A journalist isn’t born from ink and paper alone.
They’re shaped by sleepless nights, burning deadlines, and a curiosity that refuses to fade. To become one is not just to write — but to feel, to listen, and to learn. So how does one truly become a journalist? Here’s how.
1 Write — even when it’s hard
Write when your mind is loud. Write when it’s quiet.
Write even when you don’t know what to say. Every sentence you build is a bridge between thought and truth. Even when your words stumble, let them. Because every wrong turn on paper brings you closer to your voice. A journalist who writes through the storm eventually learns how to dance in the rain.
2. Read the world, not just the news
The best journalists don’t just read headlines — they read humanity.

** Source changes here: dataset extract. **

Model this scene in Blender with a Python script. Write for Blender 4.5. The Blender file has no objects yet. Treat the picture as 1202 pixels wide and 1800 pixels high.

They see stories on every corner: in a street vendor’s-tired smile, in a student’s nervous laugh, in a silence that says more than words ever could. Read newspapers, yes, but also read faces, gestures, and skies. Every story begins when someone dares to notice.
3. Listen beyond words
A journalist’s greatest skill is not the pen, but the ear.
Listen not to reply, but to understand. Let every pause, every sigh, every trembling voice tell its truth. Sometimes, the most powerful quotes are the ones unspoken. It’s in those quiet spaces between questions that stories are born.
4. Embrace the red marks
Edits and corrections aren’t your enemies — they’re your teachers.
Every rewrite, every “do it again,” is proof that you’re growing. Don’t fear imperfection; it’s the soul of every masterpiece. Remember, good writing isn’t written — it’s rewritten, again and again, until it breathes with clarity and purpose.
5. Seek meaning, not fame
Don’t write to impress. Write to express.
Chase stories that challenge silence and stir hearts. The goal isn’t applause, it’s awareness. When your story helps even one person see the truth more clearly, you’ve already made a difference.
6. Protect your integrity
In a world where falsehoods spread faster than facts, let honesty be your flame.
Verify everything. Cross-check. Ask again. Truth may not always be popular, but it is always powerful. Your credibility is your compass — never lose it.
There will be days when your pen feels too heavy, when your words don’t seem to matter.
But remember: someone, somewhere, needs your story. Keep writing for them. Keep believing in the power of storytelling. Journalism is more than a profession — it’s a heartbeat.
To be a journalist is to live between chaos and clarity — to carry the world’s stories and still find your own. It is to turn truth into poetry, and ink into something that outlives the page
So write. Listen. Believe.
And never stop becoming the journalist the world so desperately needs.